→ **WORK REQUIRED**
Reproduce every entry that follows word for word, but omit the images.

→ **INFORMATION GIVEN**
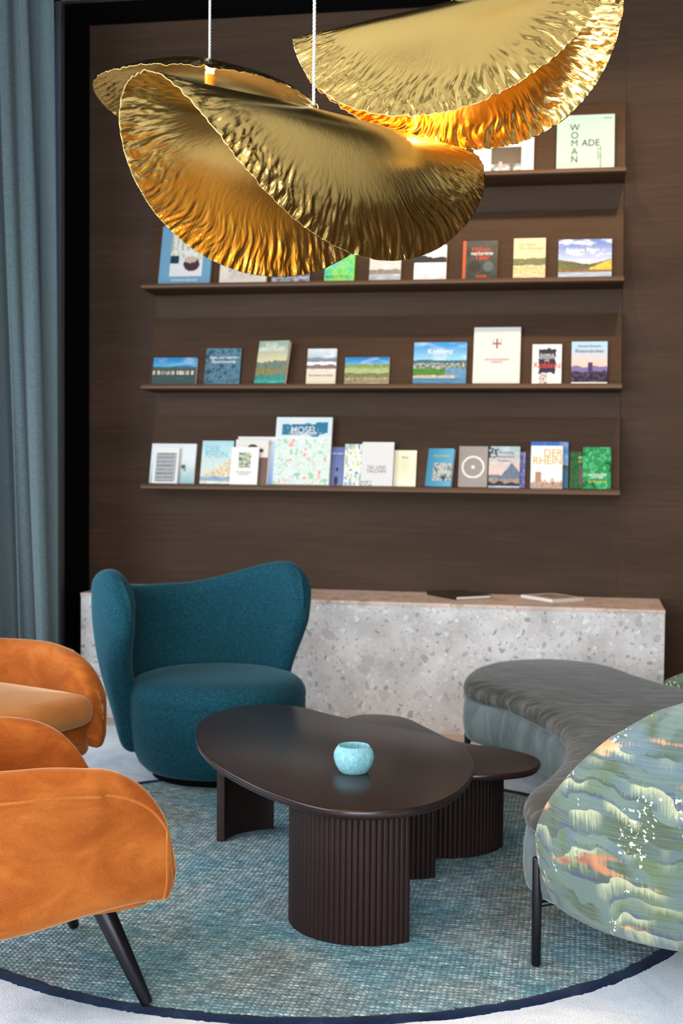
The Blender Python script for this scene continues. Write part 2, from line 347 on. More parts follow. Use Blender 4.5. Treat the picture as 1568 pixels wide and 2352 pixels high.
def stack(poly, prof, crown=()):
    poly = ccw([Vector((p[0], p[1])) for p in poly]); bm = bmesh.new(); rings = []
    for ins, z in prof: rings.append([bm.verts.new((p.x, p.y, z)) for p in offset(poly, ins)])
    n = len(poly); top = offset(poly, prof[-1][0]); c = sum(top, Vector((0, 0))) / n
    for f, z in crown: rings.append([bm.verts.new((lerp(p.x, c.x, f), lerp(p.y, c.y, f), z)) for p in top])
    for a, b in zip(rings, rings[1:]):
        for k in range(n): bm.faces.new((a[k], a[(k + 1) % n], b[(k + 1) % n], b[k]))
    bm.faces.new(rings[0][::-1])
    bm.faces.new(rings[-1])
    return bm
def lathe(prof, seg=64, c=(0, 0), bm=None, fn=None):
    bm = bm or bmesh.new(); rings = []
    for r, z in prof:
        ring = []
        for k in range(seg):
            a = 2 * PI * k / seg; rr = r * (fn(a, z) if fn else 1)
            ring.append(bm.verts.new((c[0] + rr * math.cos(a), c[1] + rr * math.sin(a), z)))
        rings.append(ring)
    for a, b in zip(rings, rings[1:]):
        for k in range(seg): bm.faces.new((a[k], a[(k + 1) % seg], b[(k + 1) % seg], b[k]))
    bm.faces.new(rings[0][::-1]); bm.faces.new(rings[-1]); return bm
def esamp(n, e, lo=-1.0):
    # samples over [lo, 1] with extra ones within e of both ends
    k = [0, .02, .07, .16, .29, .46, .70]
    a = [lo + e * q for q in k]; b = [1 - e * q for q in k[::-1]]
    return a + [lo + e + (2 * e and (1 - lo - 2 * e)) * i / n for i in range(n + 1)] + b
def shell(mid, T, es, eh, ns=48, nh=20, uvscale=None):
    """padded panel: mid(s,h), s in -1..1, h in 0..1; T(s,h) half thickness; edges rounded over es / eh"""
    SS = esamp(ns, es); HH = esamp(nh, eh, 0.0)
    bm = bmesh.new(); uv = bm.loops.layers.uv.new('UVMap')
    P = [[mid(s, h) for h in HH] for s in SS]; nS, nH = len(SS), len(HH); A = []; B = []
    for i, s in enumerate(SS):
        ra, rb = [], []
        for j, h in enumerate(HH):
            e = 1e-3
            ds = mid(min(1, s + e), h) - mid(max(-1, s - e), h); dh = mid(s, min(1, h + e)) - mid(s, max(0, h - e))
            nrm = ds.cross(dh)
            if nrm.length < 1e-12: nrm = Vector((0, 0, 1))
            nrm.normalize()
            a = max(0, (abs(s) - (1 - es)) / es); b = max(0, (h - (1 - eh)) / eh, (eh - h) / eh)
            t = T(s, h) * math.sqrt(max(0, 1 - min(1, a * a + b * b)))
            edge = i in (0, nS - 1) or j in (0, nH - 1)
            va = bm.verts.new(P[i][j] + nrm * t); ra.append(va)
            rb.append(va if edge else bm.verts.new(P[i][j] - nrm * t))
        A.append(ra); B.append(rb)
    arc = [0.0]
    for i in range(1, nS): arc.append(arc[-1] + (P[i][nH // 2] - P[i - 1][nH // 2]).length)
    for i in range(nS - 1):
        for j in range(nH - 1):
            for G, sh in ((A, 0), (B, .37)):
                q = [(i, j), (i + 1, j), (i + 1, j + 1), (i, j + 1)]
                try: f = bm.faces.new([G[a][b] for a, b in q])
                except ValueError: continue
                for lp, (a, b) in zip(f.loops, q): lp[uv].uv = (arc[a] + sh, P[a][b].z)
    return bm
def lerp(a, b, t): return a + (b - a) * t
def interp(x, xs, ys):
    if x <= xs[0]: return ys[0]
    for i in range(len(xs) - 1):
        if x <= xs[i + 1]:
            t = (x - xs[i]) / (xs[i + 1] - xs[i]); return ys[i] + (ys[i + 1] - ys[i]) * t
    return ys[-1]
def sm(t): t = max(0, min(1, t)); return t * t * (3 - 2 * t)

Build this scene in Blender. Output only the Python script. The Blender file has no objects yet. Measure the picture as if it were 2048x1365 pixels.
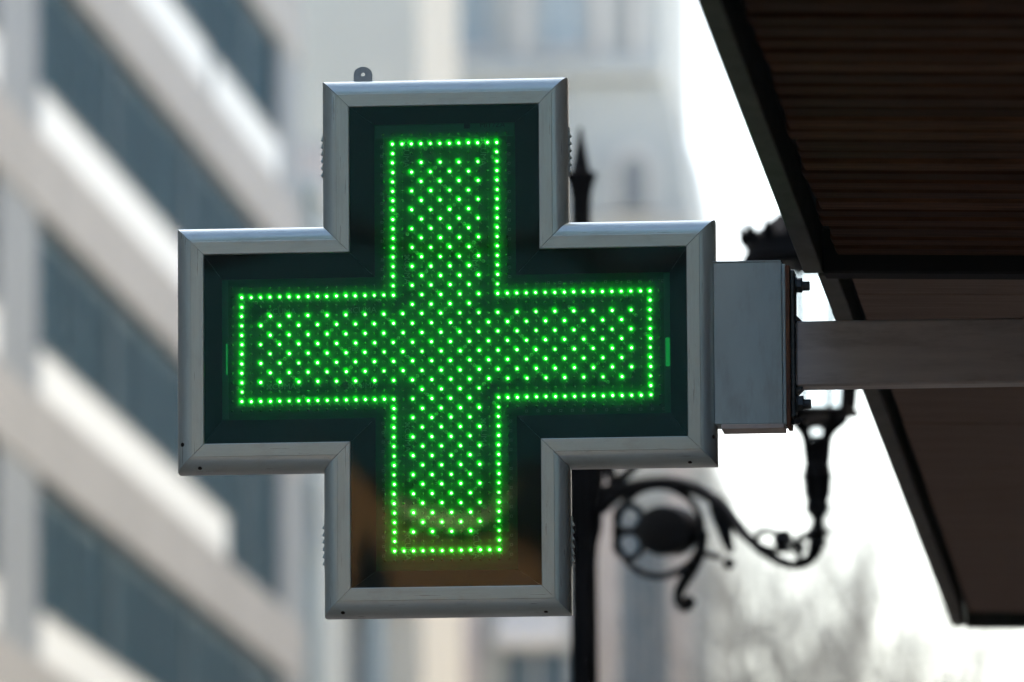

→ **TASK SOLUTION**
The Blender Python script for this scene continues. Write part 2, from line 347 on. More parts follow. Use Blender 4.5. Treat the picture as 1568 pixels wide and 2352 pixels high.
def stack(poly, prof, crown=()):
    poly = ccw([Vector((p[0], p[1])) for p in poly]); bm = bmesh.new(); rings = []
    for ins, z in prof: rings.append([bm.verts.new((p.x, p.y, z)) for p in offset(poly, ins)])
    n = len(poly); top = offset(poly, prof[-1][0]); c = sum(top, Vector((0, 0))) / n
    for f, z in crown: rings.append([bm.verts.new((lerp(p.x, c.x, f), lerp(p.y, c.y, f), z)) for p in top])
    for a, b in zip(rings, rings[1:]):
        for k in range(n): bm.faces.new((a[k], a[(k + 1) % n], b[(k + 1) % n], b[k]))
    bm.faces.new(rings[0][::-1])
    bm.faces.new(rings[-1])
    return bm
def lathe(prof, seg=64, c=(0, 0), bm=None, fn=None):
    bm = bm or bmesh.new(); rings = []
    for r, z in prof:
        ring = []
        for k in range(seg):
            a = 2 * PI * k / seg; rr = r * (fn(a, z) if fn else 1)
            ring.append(bm.verts.new((c[0] + rr * math.cos(a), c[1] + rr * math.sin(a), z)))
        rings.append(ring)
    for a, b in zip(rings, rings[1:]):
        for k in range(seg): bm.faces.new((a[k], a[(k + 1) % seg], b[(k + 1) % seg], b[k]))
    bm.faces.new(rings[0][::-1]); bm.faces.new(rings[-1]); return bm
def esamp(n, e, lo=-1.0):
    # samples over [lo, 1] with extra ones within e of both ends
    k = [0, .02, .07, .16, .29, .46, .70]
    a = [lo + e * q for q in k]; b = [1 - e * q for q in k[::-1]]
    return a + [lo + e + (2 * e and (1 - lo - 2 * e)) * i / n for i in range(n + 1)] + b
def shell(mid, T, es, eh, ns=48, nh=20, uvscale=None):
    """padded panel: mid(s,h), s in -1..1, h in 0..1; T(s,h) half thickness; edges rounded over es / eh"""
    SS = esamp(ns, es); HH = esamp(nh, eh, 0.0)
    bm = bmesh.new(); uv = bm.loops.layers.uv.new('UVMap')
    P = [[mid(s, h) for h in HH] for s in SS]; nS, nH = len(SS), len(HH); A = []; B = []
    for i, s in enumerate(SS):
        ra, rb = [], []
        for j, h in enumerate(HH):
            e = 1e-3
            ds = mid(min(1, s + e), h) - mid(max(-1, s - e), h); dh = mid(s, min(1, h + e)) - mid(s, max(0, h - e))
            nrm = ds.cross(dh)
            if nrm.length < 1e-12: nrm = Vector((0, 0, 1))
            nrm.normalize()
            a = max(0, (abs(s) - (1 - es)) / es); b = max(0, (h - (1 - eh)) / eh, (eh - h) / eh)
            t = T(s, h) * math.sqrt(max(0, 1 - min(1, a * a + b * b)))
            edge = i in (0, nS - 1) or j in (0, nH - 1)
            va = bm.verts.new(P[i][j] + nrm * t); ra.append(va)
            rb.append(va if edge else bm.verts.new(P[i][j] - nrm * t))
        A.append(ra); B.append(rb)
    arc = [0.0]
    for i in range(1, nS): arc.append(arc[-1] + (P[i][nH // 2] - P[i - 1][nH // 2]).length)
    for i in range(nS - 1):
        for j in range(nH - 1):
            for G, sh in ((A, 0), (B, .37)):
                q = [(i, j), (i + 1, j), (i + 1, j + 1), (i, j + 1)]
                try: f = bm.faces.new([G[a][b] for a, b in q])
                except ValueError: continue
                for lp, (a, b) in zip(f.loops, q): lp[uv].uv = (arc[a] + sh, P[a][b].z)
    return bm
def lerp(a, b, t): return a + (b - a) * t
def interp(x, xs, ys):
    if x <= xs[0]: return ys[0]
    for i in range(len(xs) - 1):
        if x <= xs[i + 1]:
            t = (x - xs[i]) / (xs[i + 1] - xs[i]); return ys[i] + (ys[i + 1] - ys[i]) * t
    return ys[-1]
def sm(t): t = max(0, min(1, t)); return t * t * (3 - 2 * t)

Build this scene in Blender. Output only the Python script. The Blender file has no objects yet. Measure the picture as if it were 2048x1365 pixels.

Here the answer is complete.